Levingston explains that the campaign was designed so that a sixteen-year-old Black girl could be across from a 30-year-old policeman, and they could respond through art instead of the other ways they encounter each other.
This would prove to be Levingston’s big break, albeit by accident.
“The industry was trying to figure out how to respond to things as well,” he says. “That was a lane that I made for myself. Eventually, I got interviewed to be the resident director of Tina, the musical on Broadway.”
And things have gone onward and upward from there for the young director.
But if you can say one thing about Levingston, it’s that he’s not the kind to rest on his laurels and watch others struggle. He has plenty of heartfelt advice for anyone out there trying to climb a ladder and reach for a seemingly impossible dream.
“Whatever your industry is, go to the place your industry is best,” he says. “Wake up and go outside. Go to the café, go to that place where the people are that you want to be with, and find your community first. Remember that more than people want to work with other skillful people, people want to work with people they can get a drink with–everyone has the skill set. If you feel like you have the skill set, get into a community of people who have the desires you have, the dreams you have, and the ambition you have–people that are moving at a pace you want to be moving at. It’s a game of stamina.”
Levingston is definitely winning at the game of stamina. He’s directing The Color Purple at the Marjorie Lyons Playhouse on the Centenary campus from January 5-8. Tickets are available through Stage Center.
“The ways that I come to this project are very personal because of the connections I’ve made growing up in Shreveport,” he says. “It means a lot to people that I left Shreveport and am able to do what I’m doing in New York. I’m trying to recognize that, because in New York your head is down and you just have to work. You don’t become the youngest anything in New York without just working nonstop and grinding nonstop.”

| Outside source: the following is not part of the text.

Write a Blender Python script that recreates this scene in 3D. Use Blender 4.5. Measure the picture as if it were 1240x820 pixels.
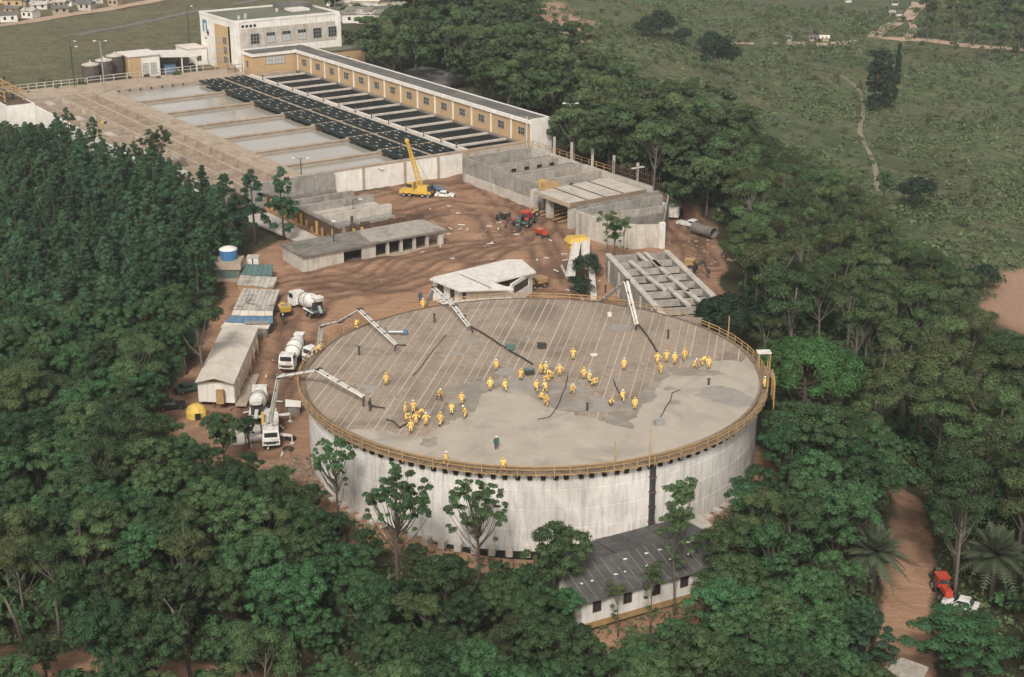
import bpy, bmesh, math, random
import numpy as np
from mathutils import Vector, Matrix, noise as mnoise
R = math.radians
random.seed(7); rng = np.random.default_rng(11)
scene = bpy.context.scene
for o in list(bpy.data.objects): bpy.data.objects.remove(o)
col = scene.collection

# ---------------------------------------------------------------- camera
CH, CPITCH, CF = 85.8, R(20.3), 1800.0
cd = bpy.data.cameras.new('camera'); cam = bpy.data.objects.new('camera', cd); col.objects.link(cam)
cam.location = (0, 0, CH); cam.rotation_euler = (R(90) - CPITCH, 0, 0)
cd.sensor_fit = 'HORIZONTAL'; cd.sensor_width = 36; cd.lens = CF / 1240 * 36
cd.clip_start = 1; cd.clip_end = 9000
scene.camera = cam
# ---------------------------------------------------------------- sky and sun (overcast)
SUN_EL, SUN_AZ = R(42), R(188)
w = bpy.data.worlds.new('World'); scene.world = w; w.use_nodes = True
nt = w.node_tree; bg = nt.nodes['Background']
sky = nt.nodes.new('ShaderNodeTexSky'); sky.sky_type = 'NISHITA'; sky.sun_disc = False
sky.sun_elevation = SUN_EL; sky.sun_rotation = SUN_AZ; sky.altitude = 700; sky.air_density = 1.0; sky.dust_density = 4.0; sky.ozone_density = 1.0
hsv = nt.nodes.new('ShaderNodeHueSaturation'); hsv.inputs['Saturation'].default_value = 0.22
nt.links.new(sky.outputs[0], hsv.inputs['Color']); tint = nt.nodes.new('ShaderNodeMix'); tint.data_type = 'RGBA'; tint.blend_type = 'MULTIPLY'; tint.inputs[0].default_value = 1; tint.inputs[7].default_value = (1.0, .945, .87, 1)
nt.links.new(hsv.outputs[0], tint.inputs[6]); nt.links.new(tint.outputs[2], bg.inputs['Color'])
bg.inputs['Strength'].default_value = 0.105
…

Levingston says he got introduced to the arts so early in life that he didn’t know theatre was a possible career.
“I just thought it was fun and I think I still enter it from that place,” Levingston confesses. “So when Jared, the artistic director, said the rights to the Color Purple were out, I said, ‘I love that show! That’s so fun! Let’s go do it! I love making theatre!’ These are all of the things that happen in my mind before I think about what it means impact-wise, culturally. I still grapple and negotiate with what it all means to direct The Color Purple here.”
The Broadway director and Shreveport native says now is the right time for this production, and he’s the right director.
“And it’s tailored for this community in ways that we’re still discovering,” he adds. “Even the talent that’s in the show was raised in Shreveport and got their training in Shreveport. I think it’s such a showcase of what’s always here. I think that’s really exciting. With the very little resources that we have, you can still work to push everyone to whatever their growing edge (is) so that it’s not just sentimentally impactful, but that people are actually experiencing what theatrical excellence can look like and feel like.”